SALEM - Oregon Governor John Kitzhaber has vetoed a bill from the second special session of the Legislature that would have granted collective bargaining rights to farm workers.

House Bill 4025 was engineered by the Oregon Farm Bureau to block Oregon's farm workers' union - Northwest Treeplanters and Farmworkers - from using secondary boycotts to bring agricultural employers to the bargaining table. Known by its acronym, PCUN, the union recently concluded a successful boycott against NORPAC Foods Inc. with an agreement to establish a framework for representation and bargaining on its member farms. HB 4025 was opposed by PCUN, as well as by the Oregon AFL-CIO.

Farm workers are not covered under collective bargaining laws, so for years labor has been trying to change the law to include them. Conversely, farm employers have enjoyed the exemption and their employer groups have worked to retain it in the statute.

HB 4025 was considered bad for farm workers because it applied a non-agricultural collective bargaining bill to a seasonal, migrant workforce that moves from employer to employer. The few states that provide collective bargaining for farm workers, such as California and Hawaii, provide for expedited representation elections and dispute resolution procedures. Without those provisions, which became part of PCUN's agreement with NORPAC, the bill would have shackled the workers' ability to secure effective union representation.

HB 4025 also had a December 2003 sunset clause and contained no funding for enforcement.

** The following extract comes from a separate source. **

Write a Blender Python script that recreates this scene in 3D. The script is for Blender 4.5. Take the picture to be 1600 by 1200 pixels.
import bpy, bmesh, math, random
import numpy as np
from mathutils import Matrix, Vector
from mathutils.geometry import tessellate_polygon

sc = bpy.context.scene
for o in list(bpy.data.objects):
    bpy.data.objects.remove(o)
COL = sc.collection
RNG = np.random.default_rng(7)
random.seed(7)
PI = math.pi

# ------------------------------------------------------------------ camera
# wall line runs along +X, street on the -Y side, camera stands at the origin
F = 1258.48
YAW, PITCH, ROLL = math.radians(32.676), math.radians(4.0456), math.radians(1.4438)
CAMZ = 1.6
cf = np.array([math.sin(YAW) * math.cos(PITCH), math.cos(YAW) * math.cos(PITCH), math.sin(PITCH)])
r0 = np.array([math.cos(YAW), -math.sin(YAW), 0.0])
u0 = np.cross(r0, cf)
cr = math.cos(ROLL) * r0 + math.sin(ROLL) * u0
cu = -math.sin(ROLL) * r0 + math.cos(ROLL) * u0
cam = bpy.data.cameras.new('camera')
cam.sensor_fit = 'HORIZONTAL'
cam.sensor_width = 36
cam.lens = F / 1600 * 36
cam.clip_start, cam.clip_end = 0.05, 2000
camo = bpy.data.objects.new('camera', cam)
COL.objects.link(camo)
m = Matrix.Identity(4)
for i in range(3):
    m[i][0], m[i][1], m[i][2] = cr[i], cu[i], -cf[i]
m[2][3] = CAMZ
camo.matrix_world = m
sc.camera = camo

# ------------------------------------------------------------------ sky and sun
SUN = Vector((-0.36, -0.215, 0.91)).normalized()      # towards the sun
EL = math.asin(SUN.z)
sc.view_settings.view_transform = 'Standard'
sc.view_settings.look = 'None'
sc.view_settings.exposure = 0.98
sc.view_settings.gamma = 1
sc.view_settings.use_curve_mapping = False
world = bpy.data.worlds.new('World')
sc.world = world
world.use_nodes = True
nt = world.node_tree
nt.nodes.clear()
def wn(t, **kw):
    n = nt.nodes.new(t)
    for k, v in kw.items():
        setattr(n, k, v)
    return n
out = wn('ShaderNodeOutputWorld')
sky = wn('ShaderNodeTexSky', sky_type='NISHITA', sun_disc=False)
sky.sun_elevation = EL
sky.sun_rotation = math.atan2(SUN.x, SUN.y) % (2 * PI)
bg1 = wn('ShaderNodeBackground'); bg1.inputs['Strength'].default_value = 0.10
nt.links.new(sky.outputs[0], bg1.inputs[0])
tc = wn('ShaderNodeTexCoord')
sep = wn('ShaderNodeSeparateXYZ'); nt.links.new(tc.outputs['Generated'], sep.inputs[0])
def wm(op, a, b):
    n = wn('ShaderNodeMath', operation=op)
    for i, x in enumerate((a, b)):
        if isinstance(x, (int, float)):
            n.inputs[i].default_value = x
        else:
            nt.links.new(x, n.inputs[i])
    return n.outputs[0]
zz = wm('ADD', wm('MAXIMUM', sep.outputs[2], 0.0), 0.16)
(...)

Last month, Speaker of House Mark Simmons announced that he was leaving the Legislature to become a paid lobbyist for the Oregon Nurserymen's Association. Simmons, of Elgin, is a member of the Western Council of Industrial Workers and former president of the Umatilla, Morrow Counties Labor Council. His Committee on Political Education voting record as tracked by the Oregon AFL-CIO was 43 percent "favorable" in 2001.